A few minutes later she takes the stage. There are three customers sitting at the railing. One gets up and leaves but the other two look at her with interest.

She can’t dance at all but she wriggles and gyrates enthusiastically. A lot of new girls have little body control and less rhythm. Some women never truly learn grace and the fluid movements of stripping. I peg her as one of those.

She has no fear of the men sitting at stage and kneels in front of them, bumping and grinding with gusto. She says something and they lean toward her, rapt, and she beams her thousand-volt smile.

Aaron elects to hire her and I work with Elizabeth for nine months, the length of her course in the United States before she returns to Ireland. Unlike Ebony, Elizabeth rakes in the cash. She makes more money than most of the girls in the club, myself included. Her personality shines from her like a beacon, and her hearty laugh and thrilling accent light up the entire club. In appearance she is homely according to social conventions, mousy even. But her confidence level is like nothing I have ever encountered. She loves the club, adores dancing, dotes on people, and appears to have not a single iota of concern for her appearance. Confidence truly is the most beautiful thing.

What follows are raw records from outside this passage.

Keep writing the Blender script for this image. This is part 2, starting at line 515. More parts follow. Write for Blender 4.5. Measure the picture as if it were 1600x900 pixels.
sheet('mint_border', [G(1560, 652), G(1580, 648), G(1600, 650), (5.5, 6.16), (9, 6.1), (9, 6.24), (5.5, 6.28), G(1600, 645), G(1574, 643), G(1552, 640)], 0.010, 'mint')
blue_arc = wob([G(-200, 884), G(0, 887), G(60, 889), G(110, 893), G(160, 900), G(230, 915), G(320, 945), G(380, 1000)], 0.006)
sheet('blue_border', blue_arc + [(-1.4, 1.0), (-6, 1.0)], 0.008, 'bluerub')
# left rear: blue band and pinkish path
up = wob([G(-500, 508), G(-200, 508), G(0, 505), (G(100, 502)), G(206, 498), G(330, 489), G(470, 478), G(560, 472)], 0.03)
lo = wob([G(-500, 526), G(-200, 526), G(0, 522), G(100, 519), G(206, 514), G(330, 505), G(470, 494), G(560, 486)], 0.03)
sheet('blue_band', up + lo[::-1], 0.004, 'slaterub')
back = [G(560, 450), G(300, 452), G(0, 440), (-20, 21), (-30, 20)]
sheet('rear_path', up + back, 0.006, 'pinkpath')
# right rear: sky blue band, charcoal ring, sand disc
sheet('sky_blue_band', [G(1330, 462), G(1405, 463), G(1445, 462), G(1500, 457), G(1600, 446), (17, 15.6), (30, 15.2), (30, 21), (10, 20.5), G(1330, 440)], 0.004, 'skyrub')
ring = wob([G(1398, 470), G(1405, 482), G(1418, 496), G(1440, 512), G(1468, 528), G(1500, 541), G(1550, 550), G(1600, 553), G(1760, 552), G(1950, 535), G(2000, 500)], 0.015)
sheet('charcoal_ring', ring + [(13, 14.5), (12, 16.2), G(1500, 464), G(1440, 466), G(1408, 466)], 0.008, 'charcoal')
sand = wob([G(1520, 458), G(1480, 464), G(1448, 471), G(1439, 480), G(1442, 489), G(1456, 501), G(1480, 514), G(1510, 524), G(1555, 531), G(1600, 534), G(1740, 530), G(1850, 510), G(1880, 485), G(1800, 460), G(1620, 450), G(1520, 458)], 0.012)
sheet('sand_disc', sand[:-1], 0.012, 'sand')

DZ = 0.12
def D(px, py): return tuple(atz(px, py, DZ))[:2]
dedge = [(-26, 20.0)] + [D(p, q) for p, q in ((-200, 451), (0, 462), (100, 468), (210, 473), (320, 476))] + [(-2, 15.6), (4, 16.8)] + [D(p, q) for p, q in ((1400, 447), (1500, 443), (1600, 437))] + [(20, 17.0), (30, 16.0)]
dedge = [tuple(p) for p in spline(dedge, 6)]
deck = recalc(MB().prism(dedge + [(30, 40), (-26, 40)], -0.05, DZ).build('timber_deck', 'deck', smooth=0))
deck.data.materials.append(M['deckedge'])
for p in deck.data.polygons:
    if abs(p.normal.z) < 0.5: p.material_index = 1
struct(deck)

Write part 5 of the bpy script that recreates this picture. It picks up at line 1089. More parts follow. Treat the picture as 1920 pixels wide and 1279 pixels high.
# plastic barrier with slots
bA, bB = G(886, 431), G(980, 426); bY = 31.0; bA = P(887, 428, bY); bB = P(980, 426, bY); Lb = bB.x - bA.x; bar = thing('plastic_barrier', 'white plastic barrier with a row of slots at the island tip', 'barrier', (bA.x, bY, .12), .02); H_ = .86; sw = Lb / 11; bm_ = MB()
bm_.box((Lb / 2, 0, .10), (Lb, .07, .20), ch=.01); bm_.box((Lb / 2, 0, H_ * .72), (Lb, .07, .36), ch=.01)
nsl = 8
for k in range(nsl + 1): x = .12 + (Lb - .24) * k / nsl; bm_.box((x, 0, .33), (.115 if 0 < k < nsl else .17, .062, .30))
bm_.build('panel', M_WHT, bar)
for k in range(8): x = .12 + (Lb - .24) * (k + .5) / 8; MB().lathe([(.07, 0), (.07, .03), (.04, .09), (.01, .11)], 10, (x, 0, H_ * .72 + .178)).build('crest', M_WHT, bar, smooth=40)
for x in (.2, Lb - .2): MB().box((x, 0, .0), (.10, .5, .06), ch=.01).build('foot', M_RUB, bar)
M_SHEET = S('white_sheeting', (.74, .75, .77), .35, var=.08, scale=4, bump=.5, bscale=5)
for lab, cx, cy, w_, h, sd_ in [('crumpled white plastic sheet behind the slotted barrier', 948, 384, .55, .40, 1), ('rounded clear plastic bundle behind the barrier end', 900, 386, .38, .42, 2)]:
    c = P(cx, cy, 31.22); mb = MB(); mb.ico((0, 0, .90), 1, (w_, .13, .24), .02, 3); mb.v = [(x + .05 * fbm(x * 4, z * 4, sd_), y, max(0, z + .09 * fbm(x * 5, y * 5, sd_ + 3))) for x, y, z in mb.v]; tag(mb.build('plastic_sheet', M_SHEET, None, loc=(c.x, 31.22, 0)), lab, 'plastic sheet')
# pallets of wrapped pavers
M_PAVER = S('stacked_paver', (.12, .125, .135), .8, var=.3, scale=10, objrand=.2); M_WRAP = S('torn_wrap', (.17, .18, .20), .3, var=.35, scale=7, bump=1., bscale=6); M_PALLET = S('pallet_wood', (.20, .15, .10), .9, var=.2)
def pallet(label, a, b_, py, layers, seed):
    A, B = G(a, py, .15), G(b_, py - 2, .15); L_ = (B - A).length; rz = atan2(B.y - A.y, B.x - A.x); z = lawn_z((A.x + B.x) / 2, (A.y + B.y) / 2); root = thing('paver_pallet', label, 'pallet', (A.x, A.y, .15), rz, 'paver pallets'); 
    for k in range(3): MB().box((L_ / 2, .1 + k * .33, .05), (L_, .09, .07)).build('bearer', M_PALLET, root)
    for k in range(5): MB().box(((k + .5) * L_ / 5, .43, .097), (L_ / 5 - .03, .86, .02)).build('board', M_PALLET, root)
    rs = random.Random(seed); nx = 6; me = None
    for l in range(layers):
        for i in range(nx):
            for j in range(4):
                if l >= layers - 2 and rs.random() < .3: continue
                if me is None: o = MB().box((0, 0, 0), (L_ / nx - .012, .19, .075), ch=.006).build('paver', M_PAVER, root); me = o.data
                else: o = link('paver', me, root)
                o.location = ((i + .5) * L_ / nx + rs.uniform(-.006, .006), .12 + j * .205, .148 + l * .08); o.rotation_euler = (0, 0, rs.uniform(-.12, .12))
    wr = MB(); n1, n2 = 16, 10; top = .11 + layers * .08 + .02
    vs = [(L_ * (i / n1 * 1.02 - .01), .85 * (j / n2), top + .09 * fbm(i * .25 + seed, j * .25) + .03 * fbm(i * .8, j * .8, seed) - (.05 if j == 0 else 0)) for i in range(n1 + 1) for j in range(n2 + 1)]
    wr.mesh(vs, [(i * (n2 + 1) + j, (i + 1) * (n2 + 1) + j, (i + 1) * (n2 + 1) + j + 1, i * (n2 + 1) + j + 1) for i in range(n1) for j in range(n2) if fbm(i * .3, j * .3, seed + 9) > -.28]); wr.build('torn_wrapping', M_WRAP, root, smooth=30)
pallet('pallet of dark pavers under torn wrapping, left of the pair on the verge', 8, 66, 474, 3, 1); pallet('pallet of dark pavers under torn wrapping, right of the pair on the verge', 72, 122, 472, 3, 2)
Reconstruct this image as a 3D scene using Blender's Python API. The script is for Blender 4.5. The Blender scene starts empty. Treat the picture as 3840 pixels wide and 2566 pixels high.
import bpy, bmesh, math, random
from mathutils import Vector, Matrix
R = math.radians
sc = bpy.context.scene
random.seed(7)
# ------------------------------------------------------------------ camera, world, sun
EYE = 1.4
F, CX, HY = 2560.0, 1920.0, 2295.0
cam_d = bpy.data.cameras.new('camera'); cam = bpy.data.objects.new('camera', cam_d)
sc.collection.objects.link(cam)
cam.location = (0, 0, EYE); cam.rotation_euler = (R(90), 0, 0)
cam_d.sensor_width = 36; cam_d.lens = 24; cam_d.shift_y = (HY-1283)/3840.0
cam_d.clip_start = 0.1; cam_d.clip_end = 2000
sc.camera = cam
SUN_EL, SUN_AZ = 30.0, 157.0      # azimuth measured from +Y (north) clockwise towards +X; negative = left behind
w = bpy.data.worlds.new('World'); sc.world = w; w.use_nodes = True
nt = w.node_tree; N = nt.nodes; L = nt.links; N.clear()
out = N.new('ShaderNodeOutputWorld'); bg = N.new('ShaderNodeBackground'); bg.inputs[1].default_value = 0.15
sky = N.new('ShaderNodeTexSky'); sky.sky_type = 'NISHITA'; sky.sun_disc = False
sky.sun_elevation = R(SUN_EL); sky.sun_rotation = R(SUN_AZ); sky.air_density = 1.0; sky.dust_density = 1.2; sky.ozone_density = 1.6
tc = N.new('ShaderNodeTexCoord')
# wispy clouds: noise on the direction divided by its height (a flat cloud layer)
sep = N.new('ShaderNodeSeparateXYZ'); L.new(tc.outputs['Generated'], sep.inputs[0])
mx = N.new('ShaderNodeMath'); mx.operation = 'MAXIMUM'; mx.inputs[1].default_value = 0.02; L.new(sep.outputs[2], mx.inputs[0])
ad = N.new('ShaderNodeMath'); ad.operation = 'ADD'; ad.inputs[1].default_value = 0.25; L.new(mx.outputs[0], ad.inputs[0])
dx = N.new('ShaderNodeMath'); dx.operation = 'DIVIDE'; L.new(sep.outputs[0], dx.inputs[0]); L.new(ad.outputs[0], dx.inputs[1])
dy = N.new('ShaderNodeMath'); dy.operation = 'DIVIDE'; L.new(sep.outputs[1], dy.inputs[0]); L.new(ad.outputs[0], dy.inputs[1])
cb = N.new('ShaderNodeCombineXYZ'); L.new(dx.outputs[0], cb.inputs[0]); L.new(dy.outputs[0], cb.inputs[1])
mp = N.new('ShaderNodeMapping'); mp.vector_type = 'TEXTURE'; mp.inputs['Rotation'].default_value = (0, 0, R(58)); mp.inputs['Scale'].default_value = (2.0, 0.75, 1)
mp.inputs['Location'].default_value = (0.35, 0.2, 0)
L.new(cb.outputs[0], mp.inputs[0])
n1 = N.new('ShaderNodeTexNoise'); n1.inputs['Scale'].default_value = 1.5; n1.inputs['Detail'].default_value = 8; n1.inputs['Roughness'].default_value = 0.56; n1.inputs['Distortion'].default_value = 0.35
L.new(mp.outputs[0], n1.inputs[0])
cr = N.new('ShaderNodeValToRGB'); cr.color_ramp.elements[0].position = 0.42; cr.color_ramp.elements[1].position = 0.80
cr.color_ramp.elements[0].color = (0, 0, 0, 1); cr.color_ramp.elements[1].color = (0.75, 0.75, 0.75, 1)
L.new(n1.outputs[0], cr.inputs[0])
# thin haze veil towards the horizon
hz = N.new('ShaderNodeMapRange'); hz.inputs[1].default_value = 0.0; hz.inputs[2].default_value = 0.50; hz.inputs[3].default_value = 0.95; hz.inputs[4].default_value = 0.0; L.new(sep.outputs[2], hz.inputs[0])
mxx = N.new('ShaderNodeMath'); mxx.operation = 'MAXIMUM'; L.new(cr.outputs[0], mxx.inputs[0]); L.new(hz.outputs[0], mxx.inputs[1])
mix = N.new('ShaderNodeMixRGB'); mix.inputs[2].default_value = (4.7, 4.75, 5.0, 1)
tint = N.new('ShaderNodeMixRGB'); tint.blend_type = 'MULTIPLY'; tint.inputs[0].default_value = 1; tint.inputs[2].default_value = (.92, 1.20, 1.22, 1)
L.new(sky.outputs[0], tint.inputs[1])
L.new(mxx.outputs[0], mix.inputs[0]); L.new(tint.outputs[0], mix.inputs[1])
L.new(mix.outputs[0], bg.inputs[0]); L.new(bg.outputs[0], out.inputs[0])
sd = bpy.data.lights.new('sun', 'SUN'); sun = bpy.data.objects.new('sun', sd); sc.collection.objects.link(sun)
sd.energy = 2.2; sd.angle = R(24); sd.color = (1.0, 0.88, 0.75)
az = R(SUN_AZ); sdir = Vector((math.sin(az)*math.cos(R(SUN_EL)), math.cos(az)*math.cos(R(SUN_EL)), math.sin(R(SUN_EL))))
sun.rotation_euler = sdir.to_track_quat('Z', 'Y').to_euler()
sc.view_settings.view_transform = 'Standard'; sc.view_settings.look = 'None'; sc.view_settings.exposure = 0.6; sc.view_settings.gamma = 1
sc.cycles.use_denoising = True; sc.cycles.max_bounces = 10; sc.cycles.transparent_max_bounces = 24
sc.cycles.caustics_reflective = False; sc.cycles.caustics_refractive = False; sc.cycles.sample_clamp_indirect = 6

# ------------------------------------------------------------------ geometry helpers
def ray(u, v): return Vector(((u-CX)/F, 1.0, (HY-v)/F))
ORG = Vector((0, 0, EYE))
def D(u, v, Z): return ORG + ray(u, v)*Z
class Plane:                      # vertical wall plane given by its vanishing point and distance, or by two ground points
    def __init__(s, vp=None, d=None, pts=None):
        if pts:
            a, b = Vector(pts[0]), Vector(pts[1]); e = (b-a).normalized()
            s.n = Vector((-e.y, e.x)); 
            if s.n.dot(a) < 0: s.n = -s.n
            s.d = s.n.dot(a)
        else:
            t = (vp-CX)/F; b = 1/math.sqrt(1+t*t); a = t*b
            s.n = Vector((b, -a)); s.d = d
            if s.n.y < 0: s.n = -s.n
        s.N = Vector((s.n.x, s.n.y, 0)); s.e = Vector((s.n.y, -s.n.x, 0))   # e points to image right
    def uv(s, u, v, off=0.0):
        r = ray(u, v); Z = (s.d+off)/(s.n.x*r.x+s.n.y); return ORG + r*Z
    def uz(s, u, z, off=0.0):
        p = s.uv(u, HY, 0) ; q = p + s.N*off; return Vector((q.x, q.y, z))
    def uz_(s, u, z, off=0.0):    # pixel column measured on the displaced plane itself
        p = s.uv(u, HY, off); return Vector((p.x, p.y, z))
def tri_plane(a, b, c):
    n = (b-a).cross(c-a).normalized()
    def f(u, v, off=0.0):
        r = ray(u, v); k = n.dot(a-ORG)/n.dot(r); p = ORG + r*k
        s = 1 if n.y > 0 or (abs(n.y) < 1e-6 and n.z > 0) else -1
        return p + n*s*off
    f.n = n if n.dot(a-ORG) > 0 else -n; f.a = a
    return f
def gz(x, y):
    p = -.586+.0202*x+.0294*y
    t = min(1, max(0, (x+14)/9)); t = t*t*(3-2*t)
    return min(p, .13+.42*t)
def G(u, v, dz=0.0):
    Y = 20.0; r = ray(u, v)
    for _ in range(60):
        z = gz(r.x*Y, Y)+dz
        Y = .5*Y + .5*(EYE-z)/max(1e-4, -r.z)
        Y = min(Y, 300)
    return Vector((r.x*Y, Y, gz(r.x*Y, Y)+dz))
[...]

Surrounded by women with fake tits, women who starved and bleached, plucked and concealed, Elizabeth radiated honesty and self-esteem. She and Ebony are like bookends in my memory, juxtaposed examples of the complexity of femininity and race in the modern world. Ebony remains one of the most sensual people I have ever seen. Hers was a blistering, overwhelming beauty. Elizabeth was her complete opposite: plain and plump. But she, too, had an overwhelming personality. Ebony taught me that race matters. Elizabeth taught me that looks are not everything. As long as you’re white.